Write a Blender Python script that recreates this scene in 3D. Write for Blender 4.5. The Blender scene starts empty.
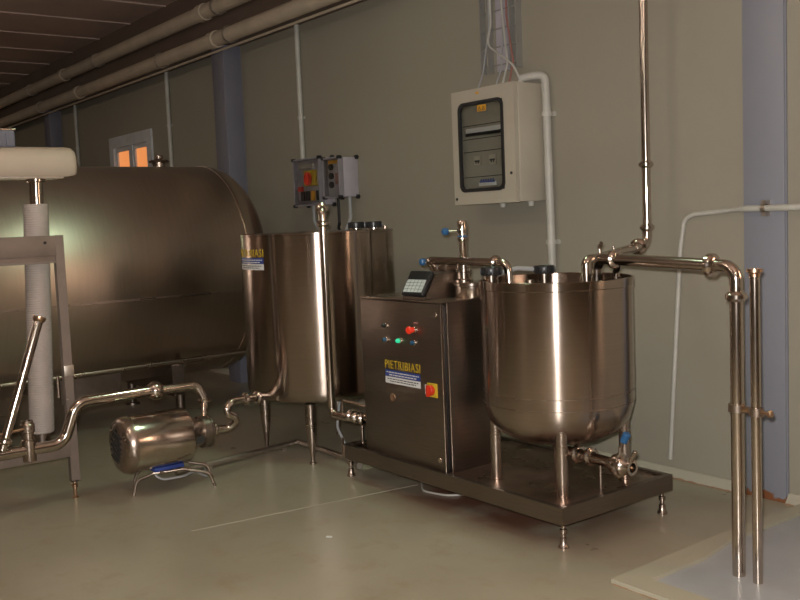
import bpy, bmesh, math, random
from mathutils import Vector, Matrix
random.seed(7)
S = bpy.context.scene
COL = S.collection
PI = math.pi
R = math.radians

# ------------------------------------------------------------------ materials
def new_mat(name):
    m = bpy.data.materials.new(name); m.use_nodes = True
    nt = m.node_tree; b = nt.nodes['Principled BSDF']
    return m, nt, b

def N(nt, t, **kw):
    n = nt.nodes.new(t)
    for k, v in kw.items():
        if hasattr(n, k): setattr(n, k, v)
        else: n.inputs[k].default_value = v
    return n

def plain(name, col, rough=.5, metal=0, noise=.12, scale=6, emit=None, estr=0, spec=.5):
    m, nt, b = new_mat(name)
    tc = N(nt, 'ShaderNodeTexCoord'); nz = N(nt, 'ShaderNodeTexNoise'); nz.inputs['Scale'].default_value = scale
    nz.inputs['Detail'].default_value = 5
    nt.links.new(tc.outputs['Object'], nz.inputs['Vector'])
    rp = N(nt, 'ShaderNodeValToRGB')
    lo = [c*(1-noise) for c in col]; hi = [min(1, c*(1+noise)) for c in col]
    rp.color_ramp.elements[0].position = .3; rp.color_ramp.elements[1].position = .7
    rp.color_ramp.elements[0].color = (*lo, 1); rp.color_ramp.elements[1].color = (*hi, 1)
    nt.links.new(nz.outputs['Fac'], rp.inputs['Fac'])
    nt.links.new(rp.outputs['Color'], b.inputs['Base Color'])
    b.inputs['Roughness'].default_value = rough; b.inputs['Metallic'].default_value = metal
    b.inputs['Specular IOR Level'].default_value = spec
    if emit:
        b.inputs['Emission Color'].default_value = (*emit, 1); b.inputs['Emission Strength'].default_value = estr
    return m

def steel(name, col, rough=.28, aniso=0, axis='Z', noise=.12, stretch=None, rot=0.0, bump=0.0, blotch=.15):
    """stainless steel: brushed grain (stretched noise) that varies colour and roughness, optional radial anisotropy"""
    m, nt, b = new_mat(name)
    tc = N(nt, 'ShaderNodeTexCoord'); mp = N(nt, 'ShaderNodeMapping')
    mp.inputs['Scale'].default_value = stretch or (3, 3, 3)
    nt.links.new(tc.outputs['Object'], mp.inputs['Vector'])
    nz = N(nt, 'ShaderNodeTexNoise'); nz.inputs['Scale'].default_value = 4; nz.inputs['Detail'].default_value = 6
    nt.links.new(mp.outputs['Vector'], nz.inputs['Vector'])
    n2 = N(nt, 'ShaderNodeTexNoise'); n2.inputs['Scale'].default_value = 3.5; n2.inputs['Detail'].default_value = 4
    nt.links.new(tc.outputs['Object'], n2.inputs['Vector'])
    rp = N(nt, 'ShaderNodeValToRGB')
    rp.color_ramp.elements[0].position = .25; rp.color_ramp.elements[1].position = .75
    rp.color_ramp.elements[0].color = (*[c*(1-noise) for c in col], 1)
    rp.color_ramp.elements[1].color = (*[min(1, c*(1+noise)) for c in col], 1)
    nt.links.new(nz.outputs['Fac'], rp.inputs['Fac'])
    nt.links.new(rp.outputs['Color'], b.inputs['Base Color'])
    b.inputs['Metallic'].default_value = 1
    mr = N(nt, 'ShaderNodeMapRange')
    mr.inputs['From Min'].default_value = .3; mr.inputs['From Max'].default_value = .7
    mr.inputs['To Min'].default_value = rough*(1-blotch); mr.inputs['To Max'].default_value = rough*(1+blotch)
    nt.links.new(n2.outputs['Fac'], mr.inputs['Value'])
    nt.links.new(mr.outputs['Result'], b.inputs['Roughness'])
    if aniso:
        b.inputs['Anisotropic'].default_value = aniso; b.inputs['Anisotropic Rotation'].default_value = rot
        tg = N(nt, 'ShaderNodeTangent'); tg.direction_type = 'RADIAL'; tg.axis = axis
        nt.links.new(tg.outputs['Tangent'], b.inputs['Tangent'])
    if bump:
        bp = N(nt, 'ShaderNodeBump'); bp.inputs['Strength'].default_value = bump; bp.inputs['Distance'].default_value = .004
        nt.links.new(nz.outputs['Fac'], bp.inputs['Height'])
        nt.links.new(bp.outputs['Normal'], b.inputs['Normal'])
    return m

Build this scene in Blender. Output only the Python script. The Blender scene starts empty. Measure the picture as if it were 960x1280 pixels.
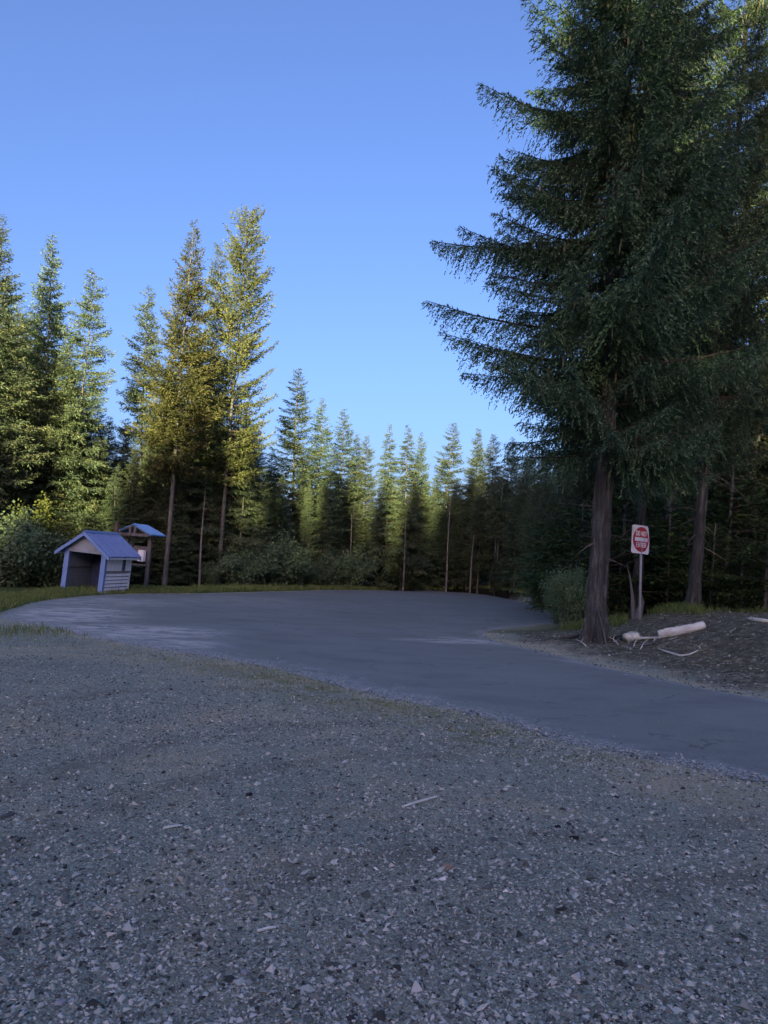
import bpy, bmesh, math, random
import numpy as np
from mathutils import Vector, Quaternion, Matrix, Euler

# ------------------------------------------------------------------ camera, sky, sun, exposure
sc = bpy.context.scene
C = sc.collection
CAM_H = 1.6
PITCH = math.radians(4.22)
ROLL = math.radians(3.0)
F = 960.0
R0 = np.array([1.0, 0, 0]); U0 = np.array([0, -math.sin(PITCH), math.cos(PITCH)])
FW = np.array([0, math.cos(PITCH), math.sin(PITCH)])
RR = R0 * math.cos(ROLL) + U0 * math.sin(ROLL)
UU = U0 * math.cos(ROLL) - R0 * math.sin(ROLL)
cam_d = bpy.data.cameras.new('camera')
cam_d.sensor_fit = 'VERTICAL'; cam_d.sensor_height = 36.0; cam_d.lens = 27.0
cam_d.clip_start = 0.05; cam_d.clip_end = 3000
cam = bpy.data.objects.new('camera', cam_d); C.objects.link(cam)
M = Matrix(((RR[0], UU[0], -FW[0], 0), (RR[1], UU[1], -FW[1], 0), (RR[2], UU[2], -FW[2], CAM_H), (0, 0, 0, 1)))
cam.matrix_world = M
sc.camera = cam

SUN_EL = math.radians(7.0)
SUN_AZ = math.radians(6.0)          # behind the camera, a little towards the left
sun_from = Vector((-math.sin(SUN_AZ) * math.cos(SUN_EL), -math.cos(SUN_AZ) * math.cos(SUN_EL), math.sin(SUN_EL)))
w = bpy.data.worlds.new('World'); sc.world = w; w.use_nodes = True
nt = w.node_tree
sky = nt.nodes.new('ShaderNodeTexSky'); sky.sky_type = 'NISHITA'; sky.sun_disc = False
sky.sun_elevation = SUN_EL
sky.sun_rotation = math.atan2(sun_from.x, sun_from.y)
sky.altitude = 900; sky.air_density = 1.0; sky.dust_density = 8.0; sky.ozone_density = 5.0
tone = nt.nodes.new('ShaderNodeMix'); tone.data_type = 'RGBA'; tone.blend_type = 'MULTIPLY'; tone.inputs[0].default_value = 1.0
tone.inputs[7].default_value = (1.40, .81, .76, 1)      # deep evening air, a little more violet than the model's
nt.links.new(sky.outputs[0], tone.inputs[6]); nt.links.new(tone.outputs[2], nt.nodes['Background'].inputs[0])
nt.nodes['Background'].inputs[1].default_value = 0.15
sl = bpy.data.lights.new('sun', 'SUN'); sl.energy = 4.6; sl.angle = math.radians(0.5); sl.color = (1.0, 0.84, 0.46)
so = bpy.data.objects.new('sun', sl); C.objects.link(so)
so.rotation_euler = sun_from.to_track_quat('Z', 'Y').to_euler(); so.location = (0, 0, 60)
sc.view_settings.view_transform = 'Standard'; sc.view_settings.look = 'None'
sc.view_settings.gamma = 1.0; sc.view_settings.exposure = 2.04
sc.cycles.max_bounces = 5; sc.cycles.diffuse_bounces = 4; sc.cycles.glossy_bounces = 1
sc.cycles.transmission_bounces = 2; sc.cycles.transparent_max_bounces = 2
sc.cycles.caustics_reflective = False; sc.cycles.caustics_refractive = False

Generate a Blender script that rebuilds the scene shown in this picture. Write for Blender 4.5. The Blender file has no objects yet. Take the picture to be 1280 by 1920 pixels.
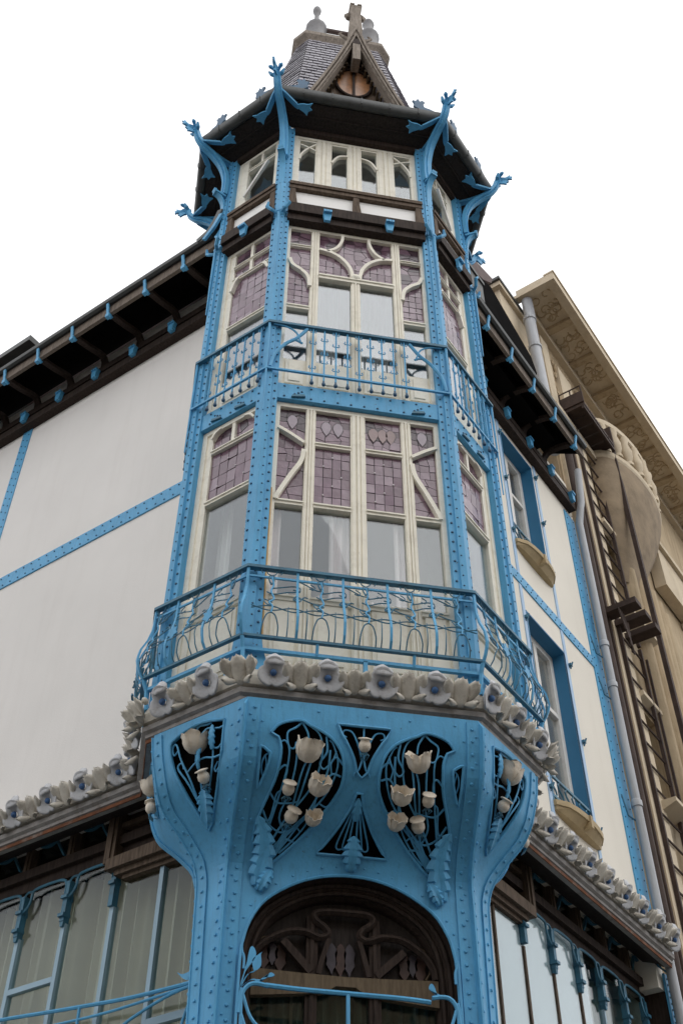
import bpy, bmesh, math, random
from mathutils import Vector, Matrix
from mathutils.geometry import delaunay_2d_cdt
random.seed(11)
SC = bpy.context.scene
COL = SC.collection
V = Vector
PI = math.pi
S2 = 2 ** -.5

# ------------------------------------------------------------------ camera, sky, sun, exposure
def make_camera():
    p, r, a = map(math.radians, (44.486, 0.2297, 10.079))
    fw = V((0, math.cos(p), math.sin(p))); up = V((0, -math.sin(p), math.cos(p))); rt = V((1, 0, 0))
    rt2 = rt * math.cos(r) + up * math.sin(r)
    up2 = up * math.cos(r) - rt * math.sin(r)
    Rz = Matrix.Rotation(-a, 3, 'Z')
    X, Y, Z = Rz @ rt2, Rz @ up2, -(Rz @ fw)
    m = Matrix(((X.x, Y.x, Z.x, -1.209), (X.y, Y.y, Z.y, -6.0), (X.z, Y.z, Z.z, 1.6), (0, 0, 0, 1)))
    cam = bpy.data.cameras.new('camera')
    cam.sensor_fit = 'VERTICAL'; cam.sensor_height = 36.0; cam.sensor_width = 24.0
    cam.lens = 2077.15 / 1920 * 36.0
    cam.clip_start = .1; cam.clip_end = 2000
    o = bpy.data.objects.new('camera', cam); COL.objects.link(o)
    o.matrix_world = m
    SC.camera = o
make_camera()
SC.render.resolution_x, SC.render.resolution_y = 682, 1024

SUN_EL, SUN_AZ = math.radians(50), math.radians(135)       # high, from the right of the street
w = bpy.data.worlds.new('World'); SC.world = w; w.use_nodes = True
nt = w.node_tree; nt.nodes.clear()
sky = nt.nodes.new('ShaderNodeTexSky'); sky.sky_type = 'NISHITA'; sky.sun_disc = False
sky.sun_elevation = SUN_EL; sky.sun_rotation = SUN_AZ; sky.dust_density = 2; sky.air_density = 1.0
hs = nt.nodes.new('ShaderNodeHueSaturation'); hs.inputs['Saturation'].default_value = .12
mx = nt.nodes.new('ShaderNodeMix'); mx.data_type = 'RGBA'; mx.inputs['Factor'].default_value = .96
mx.inputs['B'].default_value = (13.0, 13.1, 13.3, 1)          # an even cloud layer over the clear sky
bg = nt.nodes.new('ShaderNodeBackground'); bg.inputs['Strength'].default_value = .1
out = nt.nodes.new('ShaderNodeOutputWorld')
nt.links.new(sky.outputs[0], hs.inputs['Color']); nt.links.new(hs.outputs[0], mx.inputs['A'])
nt.links.new(mx.outputs['Result'], bg.inputs[0]); nt.links.new(bg.outputs[0], out.inputs[0])
sl = bpy.data.lights.new('sun', 'SUN'); sl.energy = .5; sl.angle = math.radians(50); sl.color = (1, .97, .92)
so = bpy.data.objects.new('sun', sl); COL.objects.link(so)
so.rotation_euler = (PI / 2 - SUN_EL, 0, math.radians(45))
SC.view_settings.view_transform = 'Standard'; SC.view_settings.look = 'None'
SC.view_settings.exposure = 0.1; SC.view_settings.gamma = 1.0
SC.view_settings.use_curve_mapping = False

# ------------------------------------------------------------------ materials
def material(name, col, rough=.6, var=.12, scale=6.0, bump=.0, bscale=40.0, metal=0.0, spec=.4, dirt=None, dirt_amt=.0, dscale=3.0, streak=False, chips=None):
    m = bpy.data.materials.new(name); m.use_nodes = True
    n = m.node_tree; b = n.nodes['Principled BSDF']
    b.inputs['Roughness'].default_value = rough; b.inputs['Metallic'].default_value = metal
    b.inputs['Specular IOR Level'].default_value = spec
    tc = n.nodes.new('ShaderNodeTexCoord')
    geo = n.nodes.new('ShaderNodeNewGeometry')
    src = geo.outputs['Position']
    nz = n.nodes.new('ShaderNodeTexNoise'); nz.inputs['Scale'].default_value = scale; nz.inputs['Detail'].default_value = 6
    n.links.new(src, nz.inputs['Vector'])
    rmp = n.nodes.new('ShaderNodeMapRange'); rmp.inputs[1].default_value = .25; rmp.inputs[2].default_value = .75
    rmp.inputs[3].default_value = 1 - var; rmp.inputs[4].default_value = 1 + var
    n.links.new(nz.outputs['Fac'], rmp.inputs[0])
    mul = n.nodes.new('ShaderNodeMix'); mul.data_type = 'RGBA'; mul.blend_type = 'MULTIPLY'; mul.inputs['Factor'].default_value = 1
    mul.inputs['A'].default_value = (*col, 1)
    n.links.new(rmp.outputs[0], mul.inputs['B'])
    last = mul.outputs['Result']
    if dirt:
        d = n.nodes.new('ShaderNodeTexNoise'); d.inputs['Scale'].default_value = dscale; d.inputs['Detail'].default_value = 8; d.inputs['Roughness'].default_value = .7
        if streak:
            mp = n.nodes.new('ShaderNodeMapping'); mp.inputs['Scale'].default_value = (6, 6, .5)
            n.links.new(src, mp.inputs['Vector']); n.links.new(mp.outputs[0], d.inputs['Vector'])
        else:
            n.links.new(src, d.inputs['Vector'])
        r2 = n.nodes.new('ShaderNodeMapRange'); r2.inputs[1].default_value = .5; r2.inputs[2].default_value = .72
        r2.inputs[3].default_value = 0; r2.inputs[4].default_value = dirt_amt
        n.links.new(d.outputs['Fac'], r2.inputs[0])
        mm = n.nodes.new('ShaderNodeMix'); mm.data_type = 'RGBA'
        n.links.new(r2.outputs[0], mm.inputs['Factor']); n.links.new(last, mm.inputs['A']); mm.inputs['B'].default_value = (*dirt, 1)
        last = mm.outputs['Result']
    n.links.new(last, b.inputs['Base Color'])
    if chips:
        cn = n.nodes.new('ShaderNodeTexNoise'); cn.inputs['Scale'].default_value = 17; cn.inputs['Detail'].default_value = 9; cn.inputs['Roughness'].default_value = .75
        n.links.new(src, cn.inputs['Vector'])
        r3 = n.nodes.new('ShaderNodeMapRange'); r3.inputs[1].default_value = .655; r3.inputs[2].default_value = .70; n.links.new(cn.outputs['Fac'], r3.inputs[0])
        m3 = n.nodes.new('ShaderNodeMix'); m3.data_type = 'RGBA'; n.links.new(r3.outputs[0], m3.inputs['Factor']); n.links.new(last, m3.inputs['A']); m3.inputs['B'].default_value = (*chips, 1)
        last = m3.outputs['Result']; n.links.new(last, b.inputs['Base Color'])
    if bump:
        bn = n.nodes.new('ShaderNodeTexNoise'); bn.inputs['Scale'].default_value = bscale; bn.inputs['Detail'].default_value = 5
        n.links.new(src, bn.inputs['Vector'])
        bu = n.nodes.new('ShaderNodeBump'); bu.inputs['Strength'].default_value = bump; bu.inputs['Distance'].default_value = .01
        n.links.new(bn.outputs['Fac'], bu.inputs['Height']); n.links.new(bu.outputs[0], b.inputs['Normal'])
    return m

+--

■ WRITTEN PROBLEM
Output nothing except the lines from the one containing "Build this scene" through the one containing "sc.camera = cam", both kept, with the pictures removed.

■ EXPECTED ANSWER
Build this scene in Blender. Output only the Python script. The Blender scene starts empty. Measure the picture as if it were 960x1280 pixels.
import bpy, bmesh, math, random
import numpy as np
from mathutils import Vector, Quaternion, Matrix, Euler

# ------------------------------------------------------------------ camera, sky, sun, exposure
sc = bpy.context.scene
C = sc.collection
CAM_H = 1.6
PITCH = math.radians(4.22)
ROLL = math.radians(3.0)
F = 960.0
R0 = np.array([1.0, 0, 0]); U0 = np.array([0, -math.sin(PITCH), math.cos(PITCH)])
FW = np.array([0, math.cos(PITCH), math.sin(PITCH)])
RR = R0 * math.cos(ROLL) + U0 * math.sin(ROLL)
UU = U0 * math.cos(ROLL) - R0 * math.sin(ROLL)
cam_d = bpy.data.cameras.new('camera')
cam_d.sensor_fit = 'VERTICAL'; cam_d.sensor_height = 36.0; cam_d.lens = 27.0
cam_d.clip_start = 0.05; cam_d.clip_end = 3000
cam = bpy.data.objects.new('camera', cam_d); C.objects.link(cam)
M = Matrix(((RR[0], UU[0], -FW[0], 0), (RR[1], UU[1], -FW[1], 0), (RR[2], UU[2], -FW[2], CAM_H), (0, 0, 0, 1)))
cam.matrix_world = M
sc.camera = cam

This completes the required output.